For the first time since 2009, the University’s endowment decreased in value from $7.8 billion to $7.7 billion during fiscal year 2012.

At the University’s Board of Regents meeting on Friday at the University’s Flint campus, Regent Katherine White (D–Ann Arbor) spoke about the University’s investment report, and explained that the endowment decrease can be attributed to spending patterns.

Additionally, the University’s equity investments, mostly stocks, declined 9.25 percent in value since last year. This negative trend contrasts with a general rise in the value of the Dow Jones Industrial Average by about 8 percent between June 2011 and June 2012.

The University’s Report of Investments notes that some of the spending “was partially offset by new endowment gifts and transfers.”

The endowment was valued at its highest ever in fiscal year 2011. The previous two fiscal years where the endowment decreased — 2002 and 2009 — have been attributed to the years of the dot-com industry boom and the most recent economic recession, respectively. This is the first time the data, which was first recorded starting in 1988, show the endowment decreased in a non-recession year.

Despite the endowment’s decrease, its long-term performance in a more than ten-year period has performed remarkably well, growing 9.61 percent on an annual basis.

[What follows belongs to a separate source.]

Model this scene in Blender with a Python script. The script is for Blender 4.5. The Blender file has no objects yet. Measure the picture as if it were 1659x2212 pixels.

In a conclusion to the report, Timothy Slottow, the University’s executive vice president and chief financial officer, and L. Erik Lundberg, the University’s chief investment officer, wrote that the long-term growth places it within the upper quartile of highest performing college endowments.

“Financial markets continue to be challenging due to uncertainties tied to the lingering effects of the financial crisis and lower global growth prospects,” Slottow and Lundberg wrote. “Investments could remain volatile and low in coming years as a result.”

White pointed out the growth is particularly of interest because it outperforms the ten-year return of S&P 500 — an index of stock market prices based on major companies.

“The endowment’s annualized ten-year return … is 9.6 percent, and that is ahead of the custom benchmark by 2.1 percentage points and is well ahead of the well-known S&P stock index, which has gained 5.3 percent annualized over the same 10 year period,” White said.

The report indicated the biggest strong point in the otherwise mediocre performance of the portfolio was a 14.77 percent increase in fixed income payments to the University. Fixed income is mostly made up of bonds that are required to issue periodic returns to the borrower.

Slottow added that fixed income’s role is primarily as a “deflation hedge,” and has benefited from falling interest rates in global markets.

The University’s investments in venture capital, private equity and real estate also enjoyed modest gains. Investments in natural resources — mostly oil and gas — declined by 2.4 percent.